During the year, 1883, Mr. Jeffords gave writing lessons to a number of people who came to his home for instruction. Among them was Boss Neth, who could write in German but not one word in English. In a few evenings he mastered the art well enough to write to his wife in Illinois, telling her to come out west where he had found a home. The wife, Alice, came with their two children, and we formed a friendship that lasts until this day.
During the year, I had my first experience in laying out the dead. Our neighbor’s child, Belle Hill, a young child, passed away, and when I went to the home and took an inventory things looked very discouraging. However, we sent for some of the neighbors, who came and brought food and aided. Hers was the first grave in the Broken Bow cemetery, as you will learn if you look up the history of the cemetery.

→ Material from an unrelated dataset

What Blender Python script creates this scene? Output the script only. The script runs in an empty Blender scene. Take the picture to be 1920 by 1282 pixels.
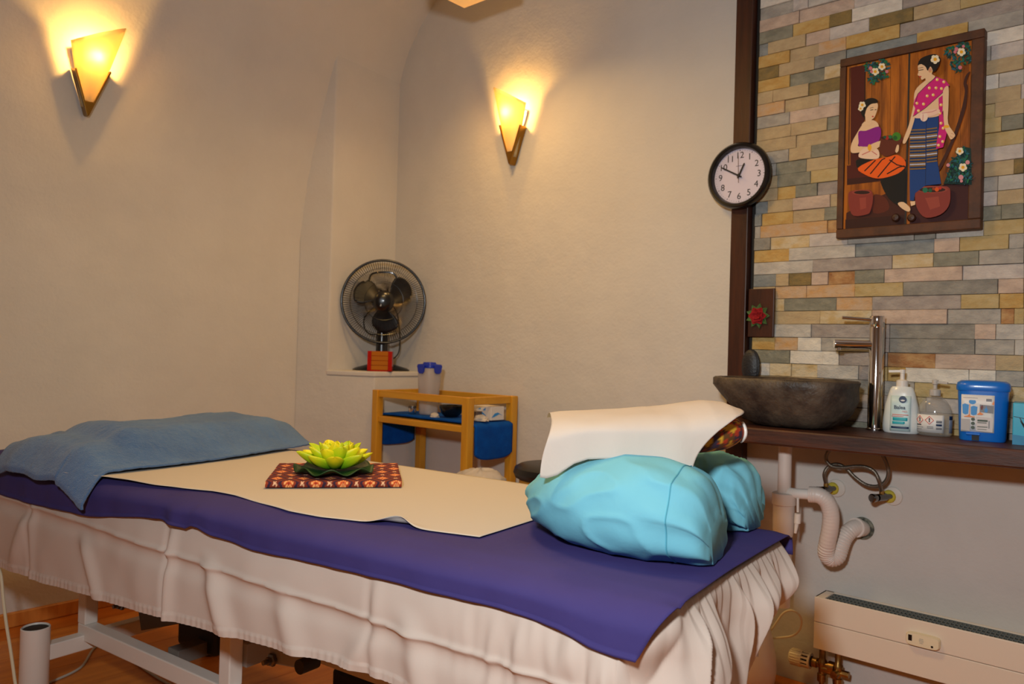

The first county fair in Broken Bow was held just east of the courthouse. People from all parts of the county came and enjoyed the fair and ate their dinners in the shade of the wagons.
In the fall of 1884 the Finch-Hatton boys brought me a dog. They were going back to England and were determined to leave the dog in a good home. They had invested some thirty or forty thousand dollars in cattle, but had lost it all and were returning to their native land. I asked them why the names were joined and they said it was because the Finch-Hatton estates had been joined.
During the fall of 1886, John Price and his wife moved into the Loup country. Their home was partly a dug-out and partly sod. The snakes were very bad, and one night Mrs. Price felt something crawling on the bed. She thought it was a mouse but next morning was greatly surprised to find a big bull snake curled up asleep on the bed. She did not stay long in that place.
Emerson Purcell, a Wild Little Devil
In the fall of 1886 Dad Price came home and said, “Jeffords, there’s a nineteen year old kid starting a paper at Merna. He is Emerson Purcell, George Purcell’s boy, and his paper is called the Merna Record. He is a bright kid but they tell me he is a wild little devil and I don’t believe he can make it go.”
Well, you all know what Emerson Purcell has accomplished in Custer county and that his Custer County Chief is widely known. I guess you can’t tell what is in a boy when he first starts out.
What a time we had when the first train came to Broken Bow! We were very proud of our county and the people in it. I do not believe you will find a place where the people were as loyal as they were in Custer county at that time.